The 8th U.S. Circuit Court of Appeals threw out a decade old case on Thursday, relieving the Dorsey & Whitney law firm from the threat of $4 million in malpractice suits.

In 1999, an investment bank in Minneapolis, called Miller & Schroeder, which is now non-operational, packaged about $12 million in bonds, selling them to over thirty different banks. Those banks turned that money over to become direct lenders to a Mohawk Native American tribe located in New York State. The tribe used that money to invest in a casino.

The illegality comes because Miller & Schroeder hadn’t received the green light from the National Indian Gaming Commission to go ahead on the loan for the casino. It was proven that Dorsey was aware that this could endanger the investment, and ignored it.
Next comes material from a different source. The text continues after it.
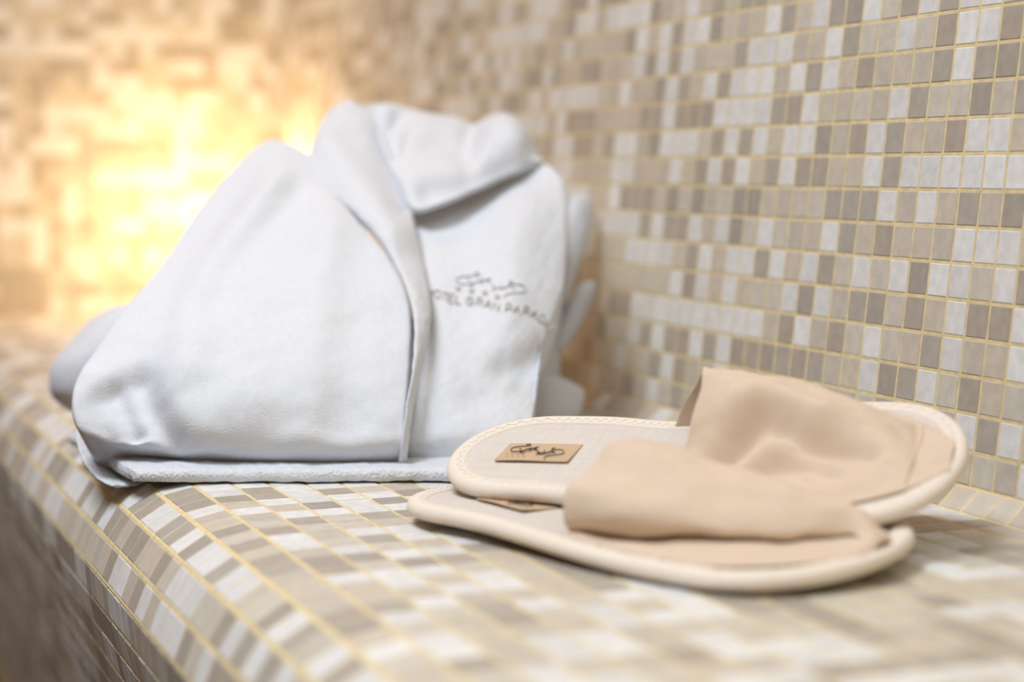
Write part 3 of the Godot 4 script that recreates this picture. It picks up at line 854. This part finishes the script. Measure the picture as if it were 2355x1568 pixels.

The casino went under, and the loans went into default in 2000. The Mohawk tribe claimed they weren’t obligated to repay the loans because of the fact that the gaming commission never gave approval.

Miller & Schroeder sued the casino management as well as the Mohawk tribe in bankruptcy court. Dorsey encouraged Miller & Schroeder to release the tribe from the suit, and in 2007, a federal district court decided that Dorsey only wanted them released from the suit because they wanted to keep their own mistakes from being revealed.

Two federal courts – a bankruptcy court and a federal district court— ruled against Dorsey in judgments that accumulated up to $900,000.

However, on Thursday, a majority of the 8th Circuit decided that Dorsey did not, in fact, commit malpractice. All charges against the firm were dropped.